Though many people find Mark and Jeremy almost too depressing to watch, I think some sympathy with them is maintained throughout – Armstrong told the Guardian recently, being interviewed about Succession, that he feels “a tenderness towards humanity” and recognises what “a f**king mess we make continually, despite our best intentions”. That said, the end of series nine, which aired belatedly in 2016, did feel a little bleak, even for me, as Mark and Jez reached their forties and continued to stagnate. We can’t forgive them – for cheating, manipulating, neglecting, jilting, a little bit of kidnapping, killing and eating a pet dog – but we do know that underneath it all they were trying. This is, in fact, what is most tragic of all.
You might once have said of this off-the-wall, mundane and abject show that “If this was on television, nobody would be watching” – and when Peep Show first aired, its ratings were mediocre. Each series hung by a thread; as people got used to the strange camerawork and dialogue format, its audience steadily increased until it became stable in series six. Now, two decades on, it will remain on Netflix for at least another year, after its scheduled removal prompted outrage from fans (in response to one querying the announcement, Netflix tweeted: “It was decided this would have been so not Rainbow Rhythms, so Peep Show will remain on Netflix.”).

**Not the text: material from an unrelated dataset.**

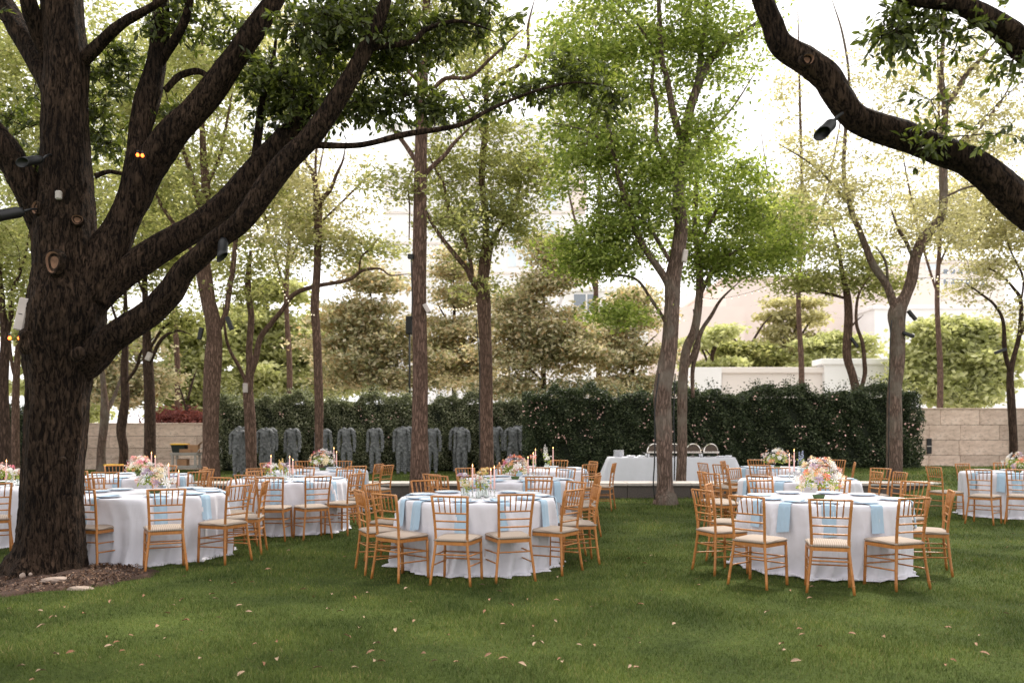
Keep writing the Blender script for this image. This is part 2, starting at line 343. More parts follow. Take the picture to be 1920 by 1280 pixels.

Sincere enthusiasm isn’t an emotion readily expressed in the Peep Show universe (and when it is, it is tragically dashed: take Mark’s fated run-in with the scam publishing house British London, which publishes his magnum opus Business Secrets of the Pharaohs and misspells his name on the cover). So I won’t express any now. Instead I’ll just paraphrase Jeremy: Forget Shakespeare. Thank God I’m watching television.